*Task instructions*. Reproduce the complete listing without any deviation.

*Dataset content*.
•••

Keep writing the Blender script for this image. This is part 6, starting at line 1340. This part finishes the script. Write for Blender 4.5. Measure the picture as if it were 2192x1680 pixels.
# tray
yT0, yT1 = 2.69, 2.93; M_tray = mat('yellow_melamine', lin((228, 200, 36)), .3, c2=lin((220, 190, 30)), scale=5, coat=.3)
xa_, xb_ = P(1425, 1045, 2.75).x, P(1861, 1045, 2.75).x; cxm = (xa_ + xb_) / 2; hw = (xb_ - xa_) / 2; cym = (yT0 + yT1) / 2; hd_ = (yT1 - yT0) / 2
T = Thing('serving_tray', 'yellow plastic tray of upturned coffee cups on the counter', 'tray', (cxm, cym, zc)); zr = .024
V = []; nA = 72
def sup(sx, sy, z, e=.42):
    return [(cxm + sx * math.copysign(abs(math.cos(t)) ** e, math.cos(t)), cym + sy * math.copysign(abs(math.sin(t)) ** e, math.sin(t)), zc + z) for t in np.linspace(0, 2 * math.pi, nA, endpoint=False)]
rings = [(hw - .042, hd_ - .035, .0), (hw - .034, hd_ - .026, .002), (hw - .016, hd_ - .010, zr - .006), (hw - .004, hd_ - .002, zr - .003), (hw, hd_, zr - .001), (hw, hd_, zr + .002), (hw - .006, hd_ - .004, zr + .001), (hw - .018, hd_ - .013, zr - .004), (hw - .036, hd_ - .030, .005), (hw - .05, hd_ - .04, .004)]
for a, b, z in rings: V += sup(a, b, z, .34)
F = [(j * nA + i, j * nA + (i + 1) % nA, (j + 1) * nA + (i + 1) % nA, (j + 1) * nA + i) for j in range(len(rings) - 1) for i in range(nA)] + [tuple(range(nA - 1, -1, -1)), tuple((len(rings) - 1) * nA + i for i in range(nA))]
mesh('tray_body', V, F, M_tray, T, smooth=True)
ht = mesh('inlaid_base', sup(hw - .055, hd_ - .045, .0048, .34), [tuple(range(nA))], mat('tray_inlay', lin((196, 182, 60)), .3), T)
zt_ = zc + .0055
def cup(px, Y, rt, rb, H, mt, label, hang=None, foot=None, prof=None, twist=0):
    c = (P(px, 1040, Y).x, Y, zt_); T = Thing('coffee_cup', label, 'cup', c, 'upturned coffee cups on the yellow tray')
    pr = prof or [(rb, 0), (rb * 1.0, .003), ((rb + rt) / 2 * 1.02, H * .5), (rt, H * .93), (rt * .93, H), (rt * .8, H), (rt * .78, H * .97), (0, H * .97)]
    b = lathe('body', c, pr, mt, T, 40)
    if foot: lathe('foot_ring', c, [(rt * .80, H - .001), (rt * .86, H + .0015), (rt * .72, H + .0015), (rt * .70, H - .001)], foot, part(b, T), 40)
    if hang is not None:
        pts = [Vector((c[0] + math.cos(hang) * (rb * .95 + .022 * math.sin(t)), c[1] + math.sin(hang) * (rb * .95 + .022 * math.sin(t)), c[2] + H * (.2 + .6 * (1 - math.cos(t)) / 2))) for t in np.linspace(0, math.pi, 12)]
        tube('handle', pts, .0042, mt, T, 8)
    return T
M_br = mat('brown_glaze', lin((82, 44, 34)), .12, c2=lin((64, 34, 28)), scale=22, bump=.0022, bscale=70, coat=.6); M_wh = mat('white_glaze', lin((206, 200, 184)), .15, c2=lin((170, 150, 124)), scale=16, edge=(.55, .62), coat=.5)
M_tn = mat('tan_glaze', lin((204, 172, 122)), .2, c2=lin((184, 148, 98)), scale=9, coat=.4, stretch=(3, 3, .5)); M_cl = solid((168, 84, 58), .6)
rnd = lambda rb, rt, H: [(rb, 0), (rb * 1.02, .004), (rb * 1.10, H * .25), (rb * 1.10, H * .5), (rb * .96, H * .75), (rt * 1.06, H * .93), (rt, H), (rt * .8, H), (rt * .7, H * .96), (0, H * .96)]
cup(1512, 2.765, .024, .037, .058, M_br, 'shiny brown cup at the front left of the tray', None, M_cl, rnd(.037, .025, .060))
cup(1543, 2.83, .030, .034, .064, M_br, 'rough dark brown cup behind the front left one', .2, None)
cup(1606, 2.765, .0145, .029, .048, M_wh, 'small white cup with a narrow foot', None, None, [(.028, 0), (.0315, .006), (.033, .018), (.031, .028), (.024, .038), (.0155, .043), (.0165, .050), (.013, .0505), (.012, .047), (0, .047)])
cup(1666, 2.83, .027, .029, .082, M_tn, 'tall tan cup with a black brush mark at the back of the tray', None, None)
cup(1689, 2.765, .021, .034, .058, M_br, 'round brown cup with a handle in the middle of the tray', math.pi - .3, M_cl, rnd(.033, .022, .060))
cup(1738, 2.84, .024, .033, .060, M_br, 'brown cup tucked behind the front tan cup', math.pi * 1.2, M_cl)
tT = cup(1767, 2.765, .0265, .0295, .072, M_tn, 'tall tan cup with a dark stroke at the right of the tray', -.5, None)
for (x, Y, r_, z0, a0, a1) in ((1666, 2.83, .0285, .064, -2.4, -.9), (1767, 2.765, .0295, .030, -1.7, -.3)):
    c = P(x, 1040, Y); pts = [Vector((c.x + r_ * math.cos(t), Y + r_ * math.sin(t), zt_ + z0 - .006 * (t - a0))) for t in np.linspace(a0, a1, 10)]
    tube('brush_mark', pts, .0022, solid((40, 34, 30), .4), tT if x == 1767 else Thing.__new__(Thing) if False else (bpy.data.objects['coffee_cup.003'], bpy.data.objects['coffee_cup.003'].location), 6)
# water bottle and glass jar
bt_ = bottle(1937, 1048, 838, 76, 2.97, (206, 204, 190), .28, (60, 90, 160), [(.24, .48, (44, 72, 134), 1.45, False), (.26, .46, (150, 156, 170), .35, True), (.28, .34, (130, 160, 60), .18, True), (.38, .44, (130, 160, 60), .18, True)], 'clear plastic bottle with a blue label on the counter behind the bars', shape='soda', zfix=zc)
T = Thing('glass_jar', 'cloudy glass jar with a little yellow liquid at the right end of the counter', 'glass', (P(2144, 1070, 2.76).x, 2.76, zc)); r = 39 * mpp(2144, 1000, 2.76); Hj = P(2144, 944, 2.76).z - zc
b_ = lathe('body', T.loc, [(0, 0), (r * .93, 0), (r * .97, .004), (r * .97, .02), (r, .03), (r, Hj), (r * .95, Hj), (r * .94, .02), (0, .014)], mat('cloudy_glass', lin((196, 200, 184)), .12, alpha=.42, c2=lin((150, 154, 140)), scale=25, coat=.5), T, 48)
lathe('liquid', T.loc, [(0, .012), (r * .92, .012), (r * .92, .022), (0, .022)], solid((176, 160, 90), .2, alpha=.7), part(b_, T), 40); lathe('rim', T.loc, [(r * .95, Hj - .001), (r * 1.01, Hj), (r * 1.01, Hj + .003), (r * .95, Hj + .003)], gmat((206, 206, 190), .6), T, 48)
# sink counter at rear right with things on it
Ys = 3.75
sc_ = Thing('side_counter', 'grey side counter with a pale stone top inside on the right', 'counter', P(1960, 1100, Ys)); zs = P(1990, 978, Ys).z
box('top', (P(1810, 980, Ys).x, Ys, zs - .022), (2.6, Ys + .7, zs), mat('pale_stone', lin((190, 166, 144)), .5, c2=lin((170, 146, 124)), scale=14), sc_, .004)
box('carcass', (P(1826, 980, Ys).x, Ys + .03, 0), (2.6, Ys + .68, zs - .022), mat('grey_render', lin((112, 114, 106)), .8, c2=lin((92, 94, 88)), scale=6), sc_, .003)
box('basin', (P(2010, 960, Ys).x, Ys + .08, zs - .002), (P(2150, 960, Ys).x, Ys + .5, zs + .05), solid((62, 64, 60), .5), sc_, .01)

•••

*Correct result*.
Keep writing the Blender script for this image. This is part 6, starting at line 1340. This part finishes the script. Write for Blender 4.5. Measure the picture as if it were 2192x1680 pixels.
# tray
yT0, yT1 = 2.69, 2.93; M_tray = mat('yellow_melamine', lin((228, 200, 36)), .3, c2=lin((220, 190, 30)), scale=5, coat=.3)
xa_, xb_ = P(1425, 1045, 2.75).x, P(1861, 1045, 2.75).x; cxm = (xa_ + xb_) / 2; hw = (xb_ - xa_) / 2; cym = (yT0 + yT1) / 2; hd_ = (yT1 - yT0) / 2
T = Thing('serving_tray', 'yellow plastic tray of upturned coffee cups on the counter', 'tray', (cxm, cym, zc)); zr = .024
V = []; nA = 72
def sup(sx, sy, z, e=.42):
    return [(cxm + sx * math.copysign(abs(math.cos(t)) ** e, math.cos(t)), cym + sy * math.copysign(abs(math.sin(t)) ** e, math.sin(t)), zc + z) for t in np.linspace(0, 2 * math.pi, nA, endpoint=False)]
rings = [(hw - .042, hd_ - .035, .0), (hw - .034, hd_ - .026, .002), (hw - .016, hd_ - .010, zr - .006), (hw - .004, hd_ - .002, zr - .003), (hw, hd_, zr - .001), (hw, hd_, zr + .002), (hw - .006, hd_ - .004, zr + .001), (hw - .018, hd_ - .013, zr - .004), (hw - .036, hd_ - .030, .005), (hw - .05, hd_ - .04, .004)]
for a, b, z in rings: V += sup(a, b, z, .34)
F = [(j * nA + i, j * nA + (i + 1) % nA, (j + 1) * nA + (i + 1) % nA, (j + 1) * nA + i) for j in range(len(rings) - 1) for i in range(nA)] + [tuple(range(nA - 1, -1, -1)), tuple((len(rings) - 1) * nA + i for i in range(nA))]
mesh('tray_body', V, F, M_tray, T, smooth=True)
ht = mesh('inlaid_base', sup(hw - .055, hd_ - .045, .0048, .34), [tuple(range(nA))], mat('tray_inlay', lin((196, 182, 60)), .3), T)
zt_ = zc + .0055
def cup(px, Y, rt, rb, H, mt, label, hang=None, foot=None, prof=None, twist=0):
    c = (P(px, 1040, Y).x, Y, zt_); T = Thing('coffee_cup', label, 'cup', c, 'upturned coffee cups on the yellow tray')
    pr = prof or [(rb, 0), (rb * 1.0, .003), ((rb + rt) / 2 * 1.02, H * .5), (rt, H * .93), (rt * .93, H), (rt * .8, H), (rt * .78, H * .97), (0, H * .97)]
    b = lathe('body', c, pr, mt, T, 40)
    if foot: lathe('foot_ring', c, [(rt * .80, H - .001), (rt * .86, H + .0015), (rt * .72, H + .0015), (rt * .70, H - .001)], foot, part(b, T), 40)
    if hang is not None:
        pts = [Vector((c[0] + math.cos(hang) * (rb * .95 + .022 * math.sin(t)), c[1] + math.sin(hang) * (rb * .95 + .022 * math.sin(t)), c[2] + H * (.2 + .6 * (1 - math.cos(t)) / 2))) for t in np.linspace(0, math.pi, 12)]
        tube('handle', pts, .0042, mt, T, 8)
    return T
M_br = mat('brown_glaze', lin((82, 44, 34)), .12, c2=lin((64, 34, 28)), scale=22, bump=.0022, bscale=70, coat=.6); M_wh = mat('white_glaze', lin((206, 200, 184)), .15, c2=lin((170, 150, 124)), scale=16, edge=(.55, .62), coat=.5)
M_tn = mat('tan_glaze', lin((204, 172, 122)), .2, c2=lin((184, 148, 98)), scale=9, coat=.4, stretch=(3, 3, .5)); M_cl = solid((168, 84, 58), .6)
rnd = lambda rb, rt, H: [(rb, 0), (rb * 1.02, .004), (rb * 1.10, H * .25), (rb * 1.10, H * .5), (rb * .96, H * .75), (rt * 1.06, H * .93), (rt, H), (rt * .8, H), (rt * .7, H * .96), (0, H * .96)]
cup(1512, 2.765, .024, .037, .058, M_br, 'shiny brown cup at the front left of the tray', None, M_cl, rnd(.037, .025, .060))
cup(1543, 2.83, .030, .034, .064, M_br, 'rough dark brown cup behind the front left one', .2, None)
cup(1606, 2.765, .0145, .029, .048, M_wh, 'small white cup with a narrow foot', None, None, [(.028, 0), (.0315, .006), (.033, .018), (.031, .028), (.024, .038), (.0155, .043), (.0165, .050), (.013, .0505), (.012, .047), (0, .047)])
cup(1666, 2.83, .027, .029, .082, M_tn, 'tall tan cup with a black brush mark at the back of the tray', None, None)
cup(1689, 2.765, .021, .034, .058, M_br, 'round brown cup with a handle in the middle of the tray', math.pi - .3, M_cl, rnd(.033, .022, .060))
cup(1738, 2.84, .024, .033, .060, M_br, 'brown cup tucked behind the front tan cup', math.pi * 1.2, M_cl)
tT = cup(1767, 2.765, .0265, .0295, .072, M_tn, 'tall tan cup with a dark stroke at the right of the tray', -.5, None)
for (x, Y, r_, z0, a0, a1) in ((1666, 2.83, .0285, .064, -2.4, -.9), (1767, 2.765, .0295, .030, -1.7, -.3)):
    c = P(x, 1040, Y); pts = [Vector((c.x + r_ * math.cos(t), Y + r_ * math.sin(t), zt_ + z0 - .006 * (t - a0))) for t in np.linspace(a0, a1, 10)]
    tube('brush_mark', pts, .0022, solid((40, 34, 30), .4), tT if x == 1767 else Thing.__new__(Thing) if False else (bpy.data.objects['coffee_cup.003'], bpy.data.objects['coffee_cup.003'].location), 6)
# water bottle and glass jar
bt_ = bottle(1937, 1048, 838, 76, 2.97, (206, 204, 190), .28, (60, 90, 160), [(.24, .48, (44, 72, 134), 1.45, False), (.26, .46, (150, 156, 170), .35, True), (.28, .34, (130, 160, 60), .18, True), (.38, .44, (130, 160, 60), .18, True)], 'clear plastic bottle with a blue label on the counter behind the bars', shape='soda', zfix=zc)
T = Thing('glass_jar', 'cloudy glass jar with a little yellow liquid at the right end of the counter', 'glass', (P(2144, 1070, 2.76).x, 2.76, zc)); r = 39 * mpp(2144, 1000, 2.76); Hj = P(2144, 944, 2.76).z - zc
b_ = lathe('body', T.loc, [(0, 0), (r * .93, 0), (r * .97, .004), (r * .97, .02), (r, .03), (r, Hj), (r * .95, Hj), (r * .94, .02), (0, .014)], mat('cloudy_glass', lin((196, 200, 184)), .12, alpha=.42, c2=lin((150, 154, 140)), scale=25, coat=.5), T, 48)
lathe('liquid', T.loc, [(0, .012), (r * .92, .012), (r * .92, .022), (0, .022)], solid((176, 160, 90), .2, alpha=.7), part(b_, T), 40); lathe('rim', T.loc, [(r * .95, Hj - .001), (r * 1.01, Hj), (r * 1.01, Hj + .003), (r * .95, Hj + .003)], gmat((206, 206, 190), .6), T, 48)
# sink counter at rear right with things on it
Ys = 3.75
sc_ = Thing('side_counter', 'grey side counter with a pale stone top inside on the right', 'counter', P(1960, 1100, Ys)); zs = P(1990, 978, Ys).z
box('top', (P(1810, 980, Ys).x, Ys, zs - .022), (2.6, Ys + .7, zs), mat('pale_stone', lin((190, 166, 144)), .5, c2=lin((170, 146, 124)), scale=14), sc_, .004)
box('carcass', (P(1826, 980, Ys).x, Ys + .03, 0), (2.6, Ys + .68, zs - .022), mat('grey_render', lin((112, 114, 106)), .8, c2=lin((92, 94, 88)), scale=6), sc_, .003)
box('basin', (P(2010, 960, Ys).x, Ys + .08, zs - .002), (P(2150, 960, Ys).x, Ys + .5, zs + .05), solid((62, 64, 60), .5), sc_, .01)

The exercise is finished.